Even though I hate the movie as a whole, I’ve got to say that the opening to Indiana Jones and the Last Crusade kicks much ass. I just watched it again, and it’s every bit as cool as I remembered it, even with the dark spectre of Short Round looming over everything. It’s got the opening gong with the Paramount logo, the big spectacular musical number, intrigue, several double-crosses, a director saying “look how hot my future girlfriend is,” a car chase, and a guy getting impaled by a flaming skewer. Usually it takes zombies, monkeys, or ninjas to say “this movie has everything!” but adding any to this sequence would’ve just been overkill.

Plus watching it now gives that neat sense of double-nostalgia: the Busby Berkeley musical number and all the art deco evokes the 30’s, while all the blue neon and the overall Spielbergosity of the whole thing evokes the late 80’s/early 90’s.

Nitpick: Temple of Doom

Ditto.

Interesting tidbit: Many parts of the opening scene for The Temple of Doom (the gong, the dance number, the poison) were written for conceived for Raiders of the Lost Ark but couldn’t be fit into the storyline. (Considering how much of the film was written around key scenes–the cave opening, the Nepalese bar, the market scene, the caravan chase, et cetera) it is surprising how coherent the final story actually is; no doubt a attributable to screenwriter Lawrence Kasdan who worked a similar magic on George Lucas’ best Star Wars film, The Empire Strikes Back. Of course, he’s also credited with writing and producting The Bodyguard and Wyatt Earp as well as directing the latter, so clearly he has his transgressions to answer for.)

It’s a pity the rest of Temple wasn’t as good as the opening scene; the stunts were fine but the story was balsh and the nepotism in the casting of a certain role was…regrettable. Also, with the film actually being a prequel to Raiders, the “reach for the gun to shoot the swordsman” doubletake doesn’t actually make sense. The film actually works a lot better as a Bond movie (egomaniacal nemesis, secret underground lair, legion of self-sacrificing troops) only Bond would have bedded the bird earlier and would have gambled more.

Stranger

I’ll never understand this gripe, despite having heard it countless times. I just don’t get how the audience is part of the timeline. Why can’t it be a standard tactic the character uses? It’s not a joke to him…it’s a joke to the audience.

Anyway, my contribution isn’t really an opening scene, but a titles sequence. Waterworld had the effect of the earth logo flooding. That was a very nice, cool touch.
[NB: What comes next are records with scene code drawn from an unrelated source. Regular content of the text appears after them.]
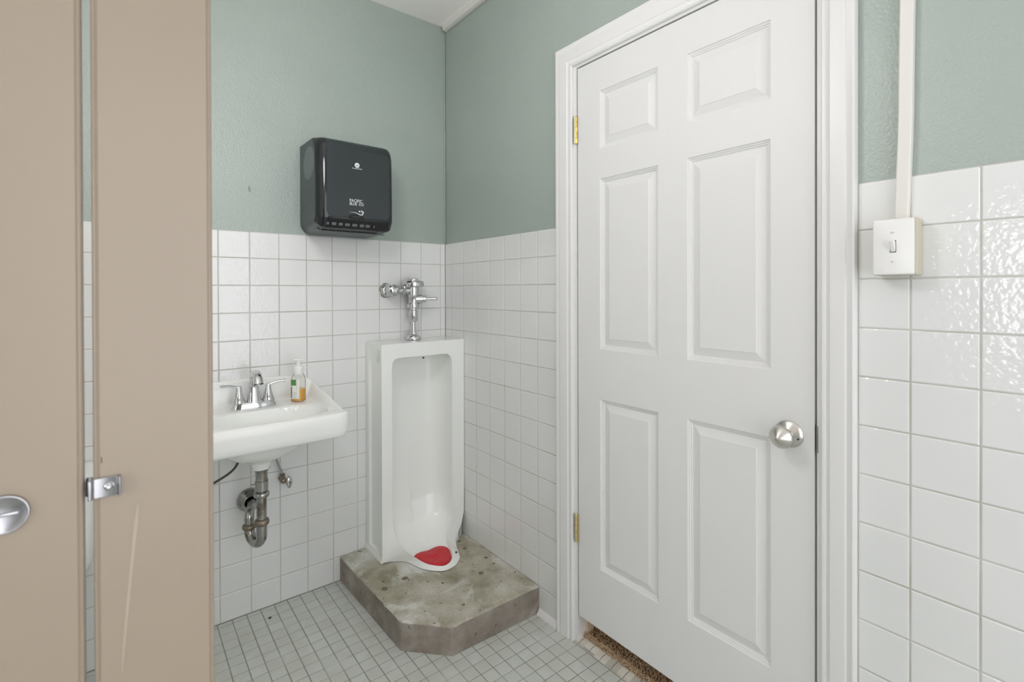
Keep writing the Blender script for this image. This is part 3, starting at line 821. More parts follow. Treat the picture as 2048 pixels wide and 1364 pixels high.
# matte face of the cover, a little proud
bm = BM()
fx0, fx1 = XA + 0.034, XB - 0.026
o1 = [(x, z) for x, z in rrect(fx1 - fx0, 0.272, 0.024, 8)]
loft(bm, [[((fx0 + fx1) / 2 + x * k, fyat(1.720 + z * k) + d, 1.720 + z * k) for x, z in o1] for k, d in ((1, 0.0), (0.995, -0.0012), (0.5, -0.0012), (0.02, -0.0012))], True, False, True)
face = obj('face_panel', bm, M['charcoal_face'], dp, ang=30)
# peep strip along the chin
def chin(z): 
    t_ = (z - 1.5405) / (1.571 - 1.5405)
    return -0.214 - 0.0145 * t_
bm = BM()
wx0, wx1 = XA + 0.036, XB - 0.030
loft(bm, [[(x, chin(z) - 0.0021, z) for z in (1.5415, 1.5725)] for x in (wx0, wx1)], close=False)
loft(bm, [[(wx0, chin(1.5415), 1.5415), (wx1, chin(1.5415), 1.5415)], [(wx0, chin(1.5415) - 0.0021, 1.5415), (wx1, chin(1.5415) - 0.0021, 1.5415)]], close=False)
loft(bm, [[(wx0, chin(1.5725), 1.5725), (wx1, chin(1.5725), 1.5725)], [(wx0, chin(1.5725) - 0.0021, 1.5725), (wx1, chin(1.5725) - 0.0021, 1.5725)]], close=False)
strip = obj('clear_strip', bm, M['black_window'], dp, smooth=False)
for k, (xa, w_) in enumerate(((-0.664, 0.010), (-0.640, 0.018), (-0.613, 0.016), (-0.586, 0.020), (-0.556, 0.021), (-0.526, 0.018), (-0.501, 0.018), (-0.474, 0.005))):
    bm = BM()
    pts = [(xa + a, 1.5545 + b) for a, b in rrect(w_, 0.0105, 0.003, 3)]
    loft(bm, [[(x, chin(z) - 0.0021, z) for x, z in pts], [(x, chin(z) - 0.0027, z) for x, z in pts]], True, False, True)
    obj('icon', bm, M['mark_grey'], strip, smooth=False)
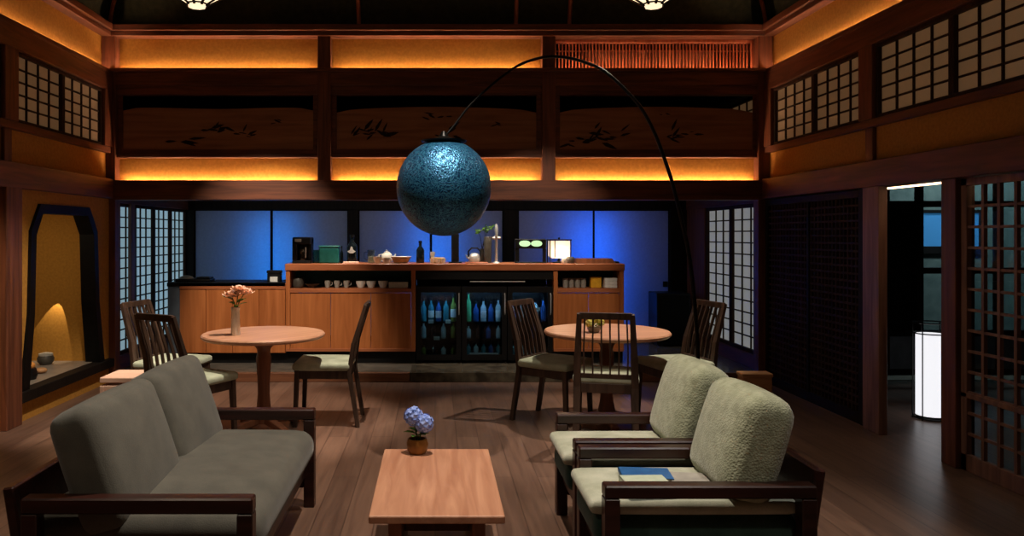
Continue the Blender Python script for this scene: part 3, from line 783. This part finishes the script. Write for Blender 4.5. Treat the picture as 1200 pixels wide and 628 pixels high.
bottle(wxp(400.5), YW, WT, .18, .016, 'bottle_dark', 'slim dark bottle just right of the teal canister', 'bottles on the worktop', False)
r = bottle(wxp(413), YW-.03, WT, .30, .055, 'bottle_dark', 'tall broad dark bottle with a white crest before the black post', 'bottles on the worktop', False, 'black')
MB().prism([(-.045, .125), (-.015, .105), (.015, .105), (.045, .125), (.02, .14), (.008, .175), (-.004, .18), (-.018, .14)], lambda u, v, d: (u, d, v), -.058, -.054).build('crest', M['label'], r)
b = MB()
for i in range(9): b.ball((-.07+i*.0175, random.uniform(-.01, .01), .012), .012, 8, (1.2, 1, .9))
b.box(-.085, .085, -.03, .03, 0, .006)
single(b.build('snack_tray', M['petal_peach'], None, 40, (wxp(413), YW-.14, WT)), 'small low tray of pale sweets before the broad dark bottle', 'tray')
def cup(name, x, y, z, h, r1, mat, label, group, cat='cup', handle=True):
    r = thing(name, label, cat, (x, y, z), 0, group)
    MB().lathe([(0, 0), (r1*.62, 0), (r1*.66, h*.06), (r1*.93, h*.6), (r1, h), (r1*.9, h), (r1*.82, h*.6), (r1*.5, h*.12), (0, h*.12)], 20).build('bowl', M[mat], r, 50)
    if handle: MB().path([(r1*.9, 0, h*.8), (r1*1.4, 0, h*.78), (r1*1.45, 0, h*.4), (r1*.8, 0, h*.3)], .004, 6).build('handle', M[mat], r, 40)
    return r
r = thing('water_pitcher', 'clear glass pitcher left of the white teapot', 'pitcher', (wxp(435), YW, WT))
MB().lathe([(0, 0), (.032, 0), (.042, .02), (.042, .12), (.046, .14), (.042, .14), (.038, .12), (.038, .02), (0, .01)], 20).build('body', M['glassy'], r, 40)
MB().path([(-.04, 0, .12), (-.075, 0, .11), (-.075, 0, .05), (-.04, 0, .03)], .005, 6).build('handle', M['glassy'], r, 40)
MB().lathe([(0, .006), (.036, .006), (.036, .07), (0, .07)], 18).build('water', M['white'], r, 40)
r = thing('teapot', 'round white teapot in the middle of the white tableware', 'teapot', (wxp(453), YW+.06, WT))
MB().lathe([(0, 0), (.035, 0), (.058, .03), (.062, .06), (.05, .095), (.025, .11), (0, .112)], 24).build('body', M['white'], r, 50)
MB().lathe([(.03, .106), (.028, .118), (.008, .122), (.012, .135), (0, .14)], 18).build('lid', M['white'], r, 50)
MB().path([(.05, 0, .04), (.08, 0, .06), (.095, 0, .095)], [.014, .011, .008], 8).build('spout', M['white'], r, 40)
MB().path([(-.05, 0, .09), (-.085, 0, .09), (-.09, 0, .05), (-.055, 0, .03)], .006, 6).build('handle', M['white'], r, 40)
cup('teacup', wxp(454), YW-.15, WT, .06, .04, 'white', 'white teacup with handle in front of the bread basket', 'white tableware on the worktop')
cup('teacup', wxp(443), YW-.08, WT, .07, .045, 'white', 'white teacup with handle in front of the glass pitcher', 'white tableware on the worktop')
r = thing('bread_basket', 'tan wicker basket lined with white cloth beside the teapot', 'basket', (wxp(470), YW-.07, WT))
MB().lathe([(0, 0), (.07, 0), (.095, .05), (.10, .055), (.09, .055), (.065, .01), (0, .01)], 24).build('basket_weave', M['wicker'], r, 40)
MB().lathe([(0, .06), (.06, .062), (.092, .055), (.115, .072), (.09, .05), (0, .03)], 9).build('cloth', M['white'], r, 50)
bottle(wxp(492.5), YW, WT, .235, .043, 'bottle_dark', 'dark wine bottle standing left of the cup basket', 'bottles on the worktop', False)
r = thing('cup_basket', 'small tan basket holding white cups below the blue globe', 'basket', (wxp(513), YW, WT))
MB().box(-.075, .075, -.05, .05, 0, .06, .008).build('basket_weave', M['wicker'], r)
for i, (x, y) in enumerate(((-.06, -.06), (.0, -.062), (.06, -.06))):
    cup('small_cup', wxp(513)+x, YW+y-.02, WT, .05 if i != 1 else .04, .025, 'white', 'small white cup before the tan basket, %s' % ('left one', 'middle one', 'right one')[i], 'small cups by the tan basket', handle=False)
cup('small_cup', wxp(507), YW, WT+.06, .06, .028, 'white', 'small white cup standing in the tan basket', 'small cups by the tan basket', handle=False)
o = MB().path([(0, 0, 0), (.0, 0, .09)], .006, 6).ball((0, 0, .09), .022, 10, (1, .4, 1.1)).build('ladle', M['black'], None, 40, (wxp(507), YW+.06, WT)); tag(o, 'dark ladle standing behind the tan cup basket', 'utensil')
r = thing('drink_tower', 'narrow dark drink tower rising behind the worktop below the globe', 'dispenser', (wxp(533.5), YW+.05, WT))
MB().box(-.04, .04, -.04, .04, 0, .31, .006).build('column', M['black'], r); MB().lathe([(0, .31), (.02, .31), (.012, .35), (0, .36)], 4, T((0, -.02, -.06))).build('tip', M['steel'], r)
MB().box(-.07, .07, -.08, .06, 0, .012, .003).build('base', M['black'], r)
r = thing('kettle', 'rounded steel kettle with black handle on a wooden tray', 'kettle', (wxp(556), YW, WT+.014))
MB().lathe([(0, 0), (.055, 0), (.062, .02), (.058, .06), (.035, .09), (0, .095)], 24).build('body', M['steel'], r, 50)
MB().path([(-.06, 0, .05), (-.065, 0, .11), (-.03, 0, .145), (.03, 0, .145), (.065, 0, .11), (.06, 0, .05)], .009, 8).build('handle', M['black'], r, 40)
MB().path([(-.05, -.01, .03), (-.08, -.02, .05), (-.09, -.02, .075)], [.012, .009, .007], 8).build('spout', M['steel'], r, 40)
tag(MB().box(-.12, .12, -.09, .09, 0, .012, .004).build('serving_tray', M['bar_x'], None, None, (wxp(558), YW, WT)), 'flat wooden tray under the steel kettle', 'tray')
tag(MB().lathe([(0, 0), (.04, 0), (.042, .27), (.036, .28), (0, .28)], 20).build('tall_canister', M['darkc'], None, 40, (wxp(572), YW+.05, WT)), 'tall dark green canister behind the silver tap', 'canister')
r = thing('beer_tap', 'slender silver tap tower standing on the worktop', 'tap', (wxp(581.5), YW-.02, WT))
MB().lathe([(0, 0), (.04, 0), (.035, .01), (.014, .02), (.013, .25), (.02, .26), (.02, .29), (.0, .295)], 18).build('column', M['steel'], r, 40)
MB().path([(-.045, 0, .265), (.045, 0, .265)], .014, 10).build('cross_pipe', M['steel'], r, 40)
MB().lathe([(0, .29), (.010, .29), (.02, .36), (.012, .41), (0, .415)], 14).build('tap_handle', M['steel'], r, 40)
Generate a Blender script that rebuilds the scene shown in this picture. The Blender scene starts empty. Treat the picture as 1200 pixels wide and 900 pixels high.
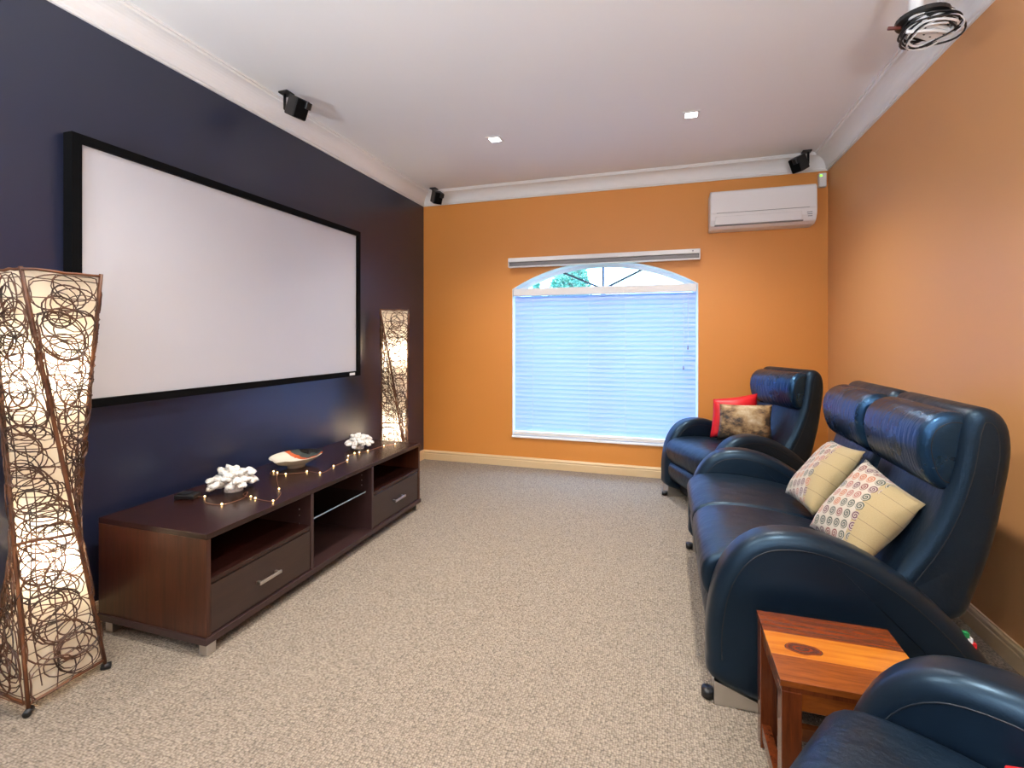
import bpy, bmesh, math, random
from mathutils import Vector, Matrix
C = bpy.context.scene.collection
SC = bpy.context.scene
R = math.radians
PI = math.pi
rnd = random.Random(7)

# ---------------------------------------------------------------- camera
H_CAM = 1.2
CX, BY, W, HC, H = 2.2824, 4.3608, 3.5112, 2.5104, 2.63
NY = -1.6                                     # wall behind the camera
cam = bpy.data.cameras.new('camera'); cam.sensor_width = 36; cam.lens = 17.07
cam.shift_y = -53.5 / 1200; cam.clip_start = .02; cam.clip_end = 200
cam_ob = bpy.data.objects.new('camera', cam); C.objects.link(cam_ob)
cam_ob.location = (CX, 0, H_CAM); cam_ob.rotation_euler = (PI / 2, 0, R(17.316))
SC.camera = cam_ob
# ---------------------------------------------------------------- sky, light, exposure
SC.view_settings.view_transform = 'Standard'; SC.view_settings.look = 'None'
SC.view_settings.gamma = 1; SC.view_settings.use_curve_mapping = False
SC.view_settings.exposure = 0.8
SKY, DOWN, BULB, UP = 7, 20, 85, 64

world = bpy.data.worlds.new('sky'); SC.world = world; world.use_nodes = True
nt = world.node_tree; nt.nodes.clear()
tc = nt.nodes.new('ShaderNodeTexCoord'); mp = nt.nodes.new('ShaderNodeMapping'); mp.inputs['Scale'].default_value = (2, 2, 5)
nz = nt.nodes.new('ShaderNodeTexNoise'); nz.inputs['Scale'].default_value = 2.2; nz.inputs['Detail'].default_value = 6
cr_ = nt.nodes.new('ShaderNodeValToRGB')
cr_.color_ramp.elements[0].position = .42; cr_.color_ramp.elements[0].color = (.24, .50, 1, 1)
cr_.color_ramp.elements[1].position = .56; cr_.color_ramp.elements[1].color = (.40, .64, 1, 1)
bg = nt.nodes.new('ShaderNodeBackground'); bg.inputs['Strength'].default_value = SKY
wo = nt.nodes.new('ShaderNodeOutputWorld')
nt.links.new(tc.outputs['Generated'], mp.inputs['Vector']); nt.links.new(mp.outputs['Vector'], nz.inputs['Vector'])
nt.links.new(nz.outputs['Fac'], cr_.inputs['Fac']); nt.links.new(cr_.outputs['Color'], bg.inputs['Color'])
nt.links.new(bg.outputs['Background'], wo.inputs['Surface'])

def area_light(name, loc, rot, sx, sy, power, color):
    l = bpy.data.lights.new(name, 'AREA'); l.shape = 'RECTANGLE'; l.size = sx; l.size_y = sy; l.energy = power; l.color = color
    o = bpy.data.objects.new(name, l); C.objects.link(o); o.location = loc; o.rotation_euler = rot
    return o
# ---------------------------------------------------------------- helpers
def tag(o, label=None, cat=None, group=None, kind=None):
    if label: o['label'] = label
    if cat: o['category'] = cat
    if group: o['group'] = group
    if kind: o['kind'] = kind
    return o
def empty(name, loc=(0, 0, 0), rz=0, label=None, cat=None, group=None, kind=None):
    o = bpy.data.objects.new(name, None); C.objects.link(o); o.location = loc; o.rotation_euler = (0, 0, rz)
    o.empty_display_size = .05
    return tag(o, label, cat, group, kind)
def link(name, me, mat=None, parent=None, smooth=False):
    if mat: me.materials.append(mat)
    if smooth:
        me.polygons.foreach_set('use_smooth', [True] * len(me.polygons))
    o = bpy.data.objects.new(name, me); C.objects.link(o)
    if parent: o.parent = parent
    return o
def obj(name, bm, mat, parent=None, smooth=False):
    bmesh.ops.recalc_face_normals(bm, faces=bm.faces)
    me = bpy.data.meshes.new(name); bm.to_mesh(me); bm.free()
    return link(name, me, mat, parent, smooth)
def again(o, parent=None, name=None):
    c = o.copy(); C.objects.link(c)
    if parent: c.parent = parent
    return c
def copy_tree(o, parent=None):
    c = o.copy(); C.objects.link(c)
    if parent: c.parent = parent
    for ch in list(o.children): copy_tree(ch, c)
    return c
def box(bm, lo, hi, bev=0, seg=2, M=None):
    vs = [bm.verts.new((x, y, z)) for x in (lo[0], hi[0]) for y in (lo[1], hi[1]) for z in (lo[2], hi[2])]
    fs = [(0, 1, 3, 2), (4, 6, 7, 5), (0, 4, 5, 1), (2, 3, 7, 6), (0, 2, 6, 4), (1, 5, 7, 3)]
    faces = [bm.faces.new([vs[i] for i in f]) for f in fs]
    if bev:
        es = list({e for f in faces for e in f.edges})
        r = bmesh.ops.bevel(bm, geom=es, offset=bev, segments=seg, profile=.5, affect='EDGES')
        vs = list({v for f in r['faces'] for v in f.verts} | {v for v in vs if v.is_valid})
    if M is not None:
        for v in vs: v.co = M @ v.co
    return vs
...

Gack. In my defense, I was writing that while trying to hurriedly pack for a plane flight.

It’s particularly dumb because of the bit that I was going to say but forgot: watching it again today reminded me of just how amazed I was the first time I saw it and Kate Capshaw walked out in front of the opening titles. “They can do that?!?” It blew my 13-year-old mind.

So yeah – that’s why I got the title wrong; there was a woman standing in the way.
And another great opening, but far more low-key: Rushmore. The curtain and title cards (and horrible painting) give the whole thing the feeling of a school play, and the “world’s hardest math problem” perfectly sums up Max’s character.

Yes, the Universal Studios’ logo of the Earth flooding at the beginning of “Waterworld” was cool - the best part of the movie, as a matter of fact.

Ditto Gandalf plunging down into the depths of Moria as he hacks at the Balrog with his sword (caught in mid-air!), from “The Two Towers.”

I like Mr. Incredible on his way to his wedding but taking some time out to help citizens and fight crime, from “The Incredibles.” (“Officers… ma’am… Squeaker.”)

And going back a bit further, remember Fred McMurray describing his own demise at the beginning of “Double Indemnity”?